Görüldüğü gibi, başlangıçta Yasa Koyucu, kamu bankalarını bankacılık işlemleri yönünden özel hukuk kurallarına bağlı kılmasına karşın, personelin kamu görevlisi statüsünü sürdürmesini öngörmüştür.

Açıklanan gerekçelerle, özelleştirme işlemi bitmeden ya da sermayesindeki kamu payı yüzde ellinin altına düşmeden, kamu bankalarındaki tüm personelin özel hukuk kurallarına bağlı duruma getirilmesinin hukukla bağdaşmayacağı düşünülmektedir.


YORUM 5

Artık sözlerin bir anlamı kalmadı. Son cevap Sayın Cumhurbaşkanımızın olacaktır. Yeni Kanun tasarısında dava kazanıp Bankalarına dönmeleri gereken personel için hazırlanan ?f' fıkrasını ve gerekçesini yeniden yazıyorum. Buna göre; kazananlara yeniden başka Kurumlara gitme yolu görünüyor. Ancak burada YARGI KARARLARININ hiç mi değeri yok, onu anlayamıyorum.

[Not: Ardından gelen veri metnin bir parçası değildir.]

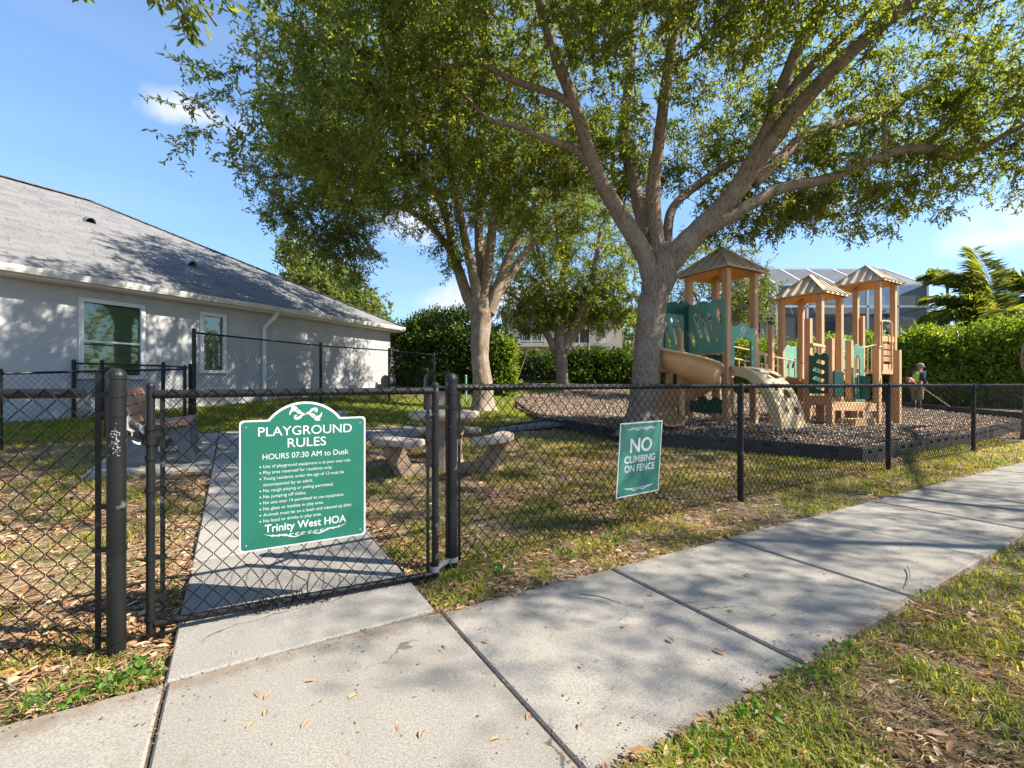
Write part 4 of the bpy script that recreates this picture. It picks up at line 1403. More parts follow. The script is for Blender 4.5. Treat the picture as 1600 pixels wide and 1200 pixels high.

f) Geçici 6 ncı maddesine aşağıdaki fıkra eklenmiştir.
"399 sayılı Kanun Hükmünde Kararname hükümlerine tabi olmakla birlikte halen bankalarda çalışmakta olup başka kurumlara nakli sağlanamayan personel, bu Kanunun geçici 1 inci maddesinin (3) numaralı fıkrası uyannca işlem tesis edilmek üzere Devlet Personel Başkanlığına bildirilir."

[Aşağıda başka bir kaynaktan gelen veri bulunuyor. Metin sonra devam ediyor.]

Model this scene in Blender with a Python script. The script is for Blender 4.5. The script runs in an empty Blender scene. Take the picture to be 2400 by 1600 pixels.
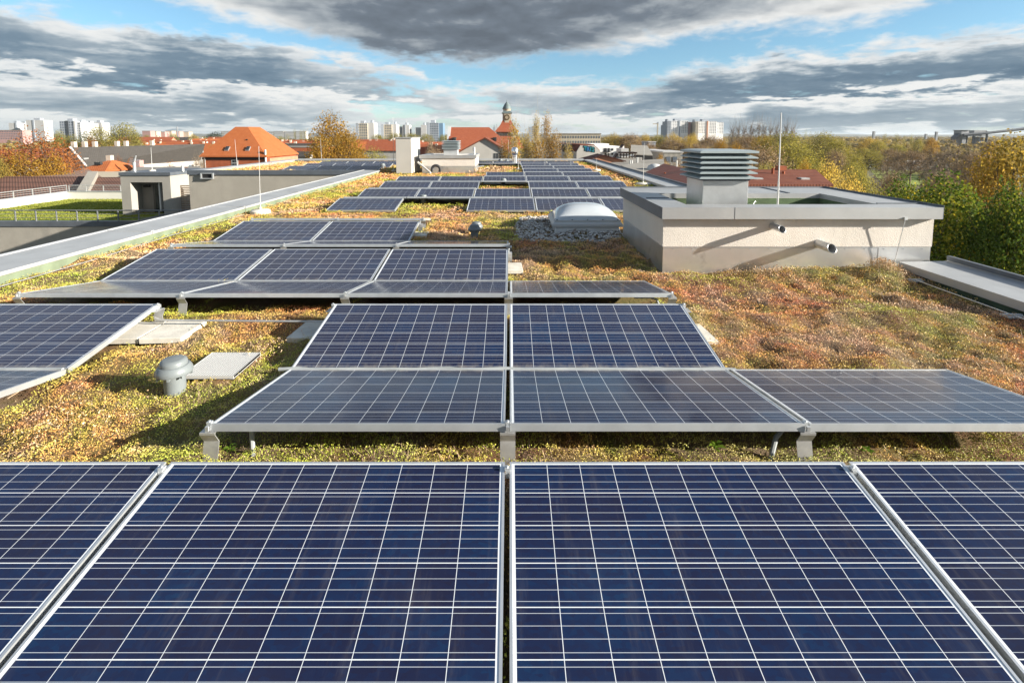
import bpy, bmesh, math, random
import numpy as np
from mathutils import Vector, Matrix

random.seed(7)
RNG = np.random.default_rng(7)
scene = bpy.context.scene
col = scene.collection
R = math.radians

# ------------------------------------------------------------------ camera
CAM_H = 1.80                       # above the sedum
PITCH = R(5.5)
FPX, VPX, VPY = 1150.0, 1195.0, 318.0          # focal length and vanishing point, in pixels of a 2400 x 1600 frame
PPY = VPY + FPX * math.tan(PITCH)
cam_data = bpy.data.cameras.new("camera")
cam_data.sensor_width = 36.0
cam_data.lens = FPX / 2400 * 36.0
cam_data.shift_x = (1200 - VPX) / 2400
cam_data.shift_y = (PPY - 800) / 2400
cam_data.clip_start = 0.05
cam_data.clip_end = 20000
cam = bpy.data.objects.new("camera", cam_data)
cam.location = (0, 0, CAM_H)
cam.rotation_euler = (R(90) - PITCH, 0, 0)
col.objects.link(cam)
scene.camera = cam

# ------------------------------------------------------------------ exposure
scene.view_settings.view_transform = 'Standard'
scene.view_settings.look = 'None'
scene.view_settings.gamma = 1.0
scene.view_settings.use_curve_mapping = False
scene.view_settings.exposure = 1.45

# ------------------------------------------------------------------ sun
TO_SUN = Vector((0.877, -0.235, 0.292)).normalized()
sun_data = bpy.data.lights.new("sun", 'SUN')
sun_data.energy = 5.0
sun_data.angle = R(0.5)
sun_data.color = (1.0, 0.93, 0.82)
sun = bpy.data.objects.new("sun", sun_data)
sun.rotation_euler = (-TO_SUN).to_track_quat('-Z', 'Y').to_euler()
col.objects.link(sun)
SUN_EL = math.asin(TO_SUN.z)
SUN_AZ = math.atan2(TO_SUN.x, TO_SUN.y)

# ------------------------------------------------------------------ node helper
class NB:
    """short-hand for building node trees"""
    def __init__(s, tree):
        s.t, s.n, s.l = tree, tree.nodes, tree.links
    def new(s, kind, **kw):
        n = s.n.new(kind)
        for k, v in kw.items():
            setattr(n, k, v)
        return n
    def put(s, sock, v):
        if isinstance(v, bpy.types.NodeSocket):
            s.l.new(v, sock)
        elif isinstance(v, (tuple, list)) and len(v) == 3 and len(getattr(sock, 'default_value', (0,))) == 4:
            sock.default_value = (*v, 1)
        else:
            sock.default_value = v
    def m(s, op, a, b=None, c=None, clamp=False):
        n = s.new('ShaderNodeMath', operation=op)
        n.use_clamp = clamp
        for i, v in enumerate((a, b, c)):
            if v is not None:
                s.put(n.inputs[i], v)
        return n.outputs[0]
    def step(s, x, lo, hi):
        n = s.new('ShaderNodeMapRange', interpolation_type='SMOOTHSTEP')
        s.put(n.inputs['Value'], x)
        n.inputs['From Min'].default_value = lo
        n.inputs['From Max'].default_value = hi
        return n.outputs['Result']
    def lin(s, x, lo, hi, a=0.0, b=1.0):
        n = s.new('ShaderNodeMapRange')
        s.put(n.inputs['Value'], x)
        for k, v in (('From Min', lo), ('From Max', hi), ('To Min', a), ('To Max', b)):
            n.inputs[k].default_value = v
        return n.outputs['Result']
    def mix(s, f, a, b, blend='MIX'):
        n = s.new('ShaderNodeMix', data_type='RGBA', blend_type=blend)
        s.put(n.inputs[0], f); s.put(n.inputs[6], a); s.put(n.inputs[7], b)
        return n.outputs[2]
    def xyz(s, x, y, z=0.0):
        n = s.new('ShaderNodeCombineXYZ')
        for i, v in enumerate((x, y, z)):
            s.put(n.inputs[i], v)
        return n.outputs[0]
    def sep(s, v):
        n = s.new('ShaderNodeSeparateXYZ')
        s.put(n.inputs[0], v)
        return n.outputs
    def noise(s, v, scale, detail=4.0, rough=0.55, dist=0.0, out='Fac'):
        n = s.new('ShaderNodeTexNoise')
        if v is not None:
            s.put(n.inputs['Vector'], v)
        n.inputs['Scale'].default_value = scale
        n.inputs['Detail'].default_value = detail
        n.inputs['Roughness'].default_value = rough
        n.inputs['Distortion'].default_value = dist
        return n.outputs[out]
    def curve(s, x, pts):
        n = s.new('ShaderNodeFloatCurve')
        c = n.mapping.curves[0]
        while len(c.points) > 2:
            c.points.remove(c.points[1])
        c.points[0].location = pts[0]
        c.points[1].location = pts[-1]
        for p in pts[1:-1]:
            c.points.new(*p)
        n.mapping.update()
        s.put(n.inputs['Value'], x)
        return n.outputs[0]
    def ramp(s, x, stops, interp='LINEAR'):
        n = s.new('ShaderNodeValToRGB')
        n.color_ramp.interpolation = interp
        e = n.color_ramp.elements
        while len(e) > 1:
            e.remove(e[-1])
        e[0].position = stops[0][0]; e[0].color = (*stops[0][1], 1)
        for p, c in stops[1:]:
            k = e.new(p); k.color = (*c, 1)
        s.put(n.inputs[0], x)
        return n.outputs[0]

# ------------------------------------------------------------------ pixel <-> place
def ray(px, py):
    a, b = (px - VPX) / FPX, (py - PPY) / FPX
    ct, st = math.cos(PITCH), math.sin(PITCH)
    return Vector((a, ct - b * st, -st - b * ct))
def P(px, py, Y):                  # the point seen at (px, py) at distance Y in front of the camera
    d = ray(px, py)
    return Vector((0, 0, CAM_H)) + d * (Y / d.y)
def G(px, py, z=0.0):              # the point seen at (px, py) at height z
    d = ray(px, py)
    return Vector((0, 0, CAM_H)) + d * ((z - CAM_H) / d.z)

# ------------------------------------------------------------------ sky: real daylight sky with cloud banks
world = bpy.data.worlds.new("World")
scene.world = world
world.use_nodes = True
wt = world.node_tree
wt.nodes.clear()
w = NB(wt)
sky = w.new('ShaderNodeTexSky', sky_type='NISHITA')
sky.sun_disc = False
sky.sun_elevation = SUN_EL
sky.sun_rotation = SUN_AZ
sky.altitude = 50
sky.air_density = 1.0
sky.dust_density = 0.25
sky.ozone_density = 2.2
tc = w.new('ShaderNodeTexCoord')
dx, dy, dz = w.sep(tc.outputs['Generated'])
ady = w.m('ABSOLUTE', dy)
hor = w.m('SQRT', w.m('ADD', w.m('MULTIPLY', dx, dx), w.m('MULTIPLY', dy, dy)))
el = w.m('DIVIDE', dz, w.m('MAXIMUM', hor, 0.001))
az = w.m('ARCTAN2', dx, ady)
tt = w.lin(az, -math.pi / 2, math.pi / 2)          # 0..1 across the sky in front
elp = w.m('MAXIMUM', el, -0.02)
q = w.m('LOGARITHM', w.m('ADD', elp, 0.17), math.e)
q_up = w.m('LOGARITHM', w.m('ADD', elp, 0.186), math.e)
def skypt(px, py):
    d = ray(px, py)
    return (math.atan2(d.x, d.y) / math.pi + 0.5, d.z / math.hypot(d.x, d.y))
ES = 2.0                                           # elevation scale for the curves (0..1 range)
def edge(pts):
    out = [(t, min(1, max(0, e * ES))) for t, e in (skypt(*p) for p in pts)]
    return [(0, out[0][1])] + out + [(1, out[-1][1])]
v1 = w.xyz(w.m('MULTIPLY', az, 5.0), w.m('MULTIPLY', q, 4.5), 0.0)
def v2_(qq): return w.xyz(w.m('MULTIPLY', az, 18.0), w.m('MULTIPLY', qq, 15.5), 3.0)
def v3_(qq): return w.xyz(w.m('MULTIPLY', az, 7.0), w.m('MULTIPLY', qq, 10.5), 7.0)
n1 = w.noise(v1, 1.0, 4, 0.50, 0.3)
n2 = w.noise(v2_(q), 1.0, 6, 0.56, 0.3)
n2u = w.noise(v2_(q_up), 1.0, 3, 0.50, 0.3)
n3 = w.noise(v3_(q), 1.0, 5, 0.52, 0.4)
n3u = w.noise(v3_(q_up), 1.0, 3, 0.50, 0.4)
n4 = w.noise(w.xyz(w.m('MULTIPLY', az, 36.0), w.m('MULTIPLY', q, 36.0), 1.0), 1.0, 6, 0.60, 0.3)
c1, c2, c3, c4 = (w.m('SUBTRACT', n, 0.5) for n in (n1, n2, n3, n4))
relief = w.m('ADD', w.m('MULTIPLY', w.m('SUBTRACT', n2, n2u), 1.0), w.m('MULTIPLY', w.m('SUBTRACT', n3, n3u), 1.6))   # bright tops, dark bases
# big dark cloud overhead: everything above its lower edge
et = w.m('DIVIDE', w.curve(tt, edge([(-100, -160), (200, -60), (420, 8), (640, 62), (820, 104), (930, 136), (1100, 142), (1250, 140),
                                      (1400, 122), (1600, 92), (1800, 72), (1980, 64), (2150, 26), (2260, -20), (2500, -90)])), ES)
a = w.m('DIVIDE', w.m('SUBTRACT', el, et), 0.028)
a = w.m('ADD', a, w.m('ADD', w.m('MULTIPLY', c1, 2.0), w.m('ADD', w.m('MULTIPLY', c2, 2.0), w.m('MULTIPLY', c4, 1.0))))
m_top = w.step(a, -0.55, 0.75)
dark_t = w.curve(tt, [(0, .60)] + [(skypt(x, 60)[0], v) for x, v in ((100, .62), (500, .55), (760, .40), (950, .25), (1200, .19), (1400, .26), (1620, .42),
                                                            (1850, .6), (2150, .8))] + [(1, .8)])
edge_b = w.curve(tt, [(0, .6)] + [(skypt(x, 60)[0], v) for x, v in ((500, .5), (900, .0), (1250, .0), (1420, .45), (1600, .6), (2000, .5))] + [(1, .5)])
rim = w.m('MULTIPLY', edge_b, w.m('SUBTRACT', 1.0, w.step(a, 0.1, 1.9)))
b_top = w.m('ADD', w.m('ADD', dark_t, rim), w.m('ADD', w.m('MULTIPLY', c1, 0.50), w.m('ADD', w.m('MULTIPLY', c3, .32), w.m('ADD', w.m('MULTIPLY', c2, 0.30), w.m('ADD', w.m('MULTIPLY', c4, .16), w.m('MULTIPLY', relief, .36))))))
hi = w.step(el, 0.42, 0.95)
b_top = w.m('ADD', b_top, w.m('MULTIPLY', hi, 0.30))
m_top = w.m('MULTIPLY', m_top, w.m('SUBTRACT', 1.0, w.m('MULTIPLY', hi, w.step(n1, 0.70, 0.50))))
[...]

GEREKÇE f) İdare mahkemelerinin vermiş olduğu kararlarla geri dönen personelle ilgili
sorunların giderilmesini teminen düzenleme yapılmaktadır.

Kanunun ?d' fıkrasındaki gerekçe ise daha ilginç. Anayasamıza göre % 100 ü Kamuya ait kuruluşlar özel değil KAMU KURULUŞU olduğu ve yine Anayasamıza göre bu Kuruluşlarda çalışan personel ?DİĞER KAMU PERSONELİ' sayıldığı, Uyuşmazlık Mahkemesinin herkesi bağlayan Kararına göre DİĞER KAMU PERSONELİNİN KURULUŞLA OLAN UYUŞMAZLIKLARINDA ÇÖZÜM YERİNİN İDARİ YARGI OLDUĞU halde, hukuki ihtilafların çözüm yerinin İş Mahkemeleri olarak gösterilmesinin anlamı ne olabilir? İdari Yargıdaki hukukçular ile İş Mahkemelerinde görevli hukukçular arasında ne fark var? Bu Forumda geçmişte yayınlanan Yargıtay Kararlarına lütfen tekrar bakın ve kesinlikle endişe etmeyin. Göreceksiniz ki hukuken haklı iseniz her Mahkemede haklı çıkacaksınızdır.

d) 3 üncü maddesine aşağıdaki fıkra eklenmiştir.
"5. Özel hukuk hükümlerine tabi olan bu bankalar kamu kurum ve kuruluşlan ile ilgili düzenlemelere tabi değildir. Bankalarda 4857 sayılı İş Kanununa tabi olarak çalışanlarla bankalar arasında çıkacak ihtilaflarda İş mahkemeleri görevlidir."

GEREKÇE d) 4603 sayılı Kanunla özel hukuk hükümlerine tabi kılınan bankalarda, anılan
Kanunda 31/12/2002 tarihinden sonra özel hukuk hükümlerine tabi olmayan personel
çalıştırılamayacağı hükme bağlanmasına rağmen uygulamada karşılaşılan hukuki ihtilafların giderilmesini teminen düzenleme yapılmaktadır.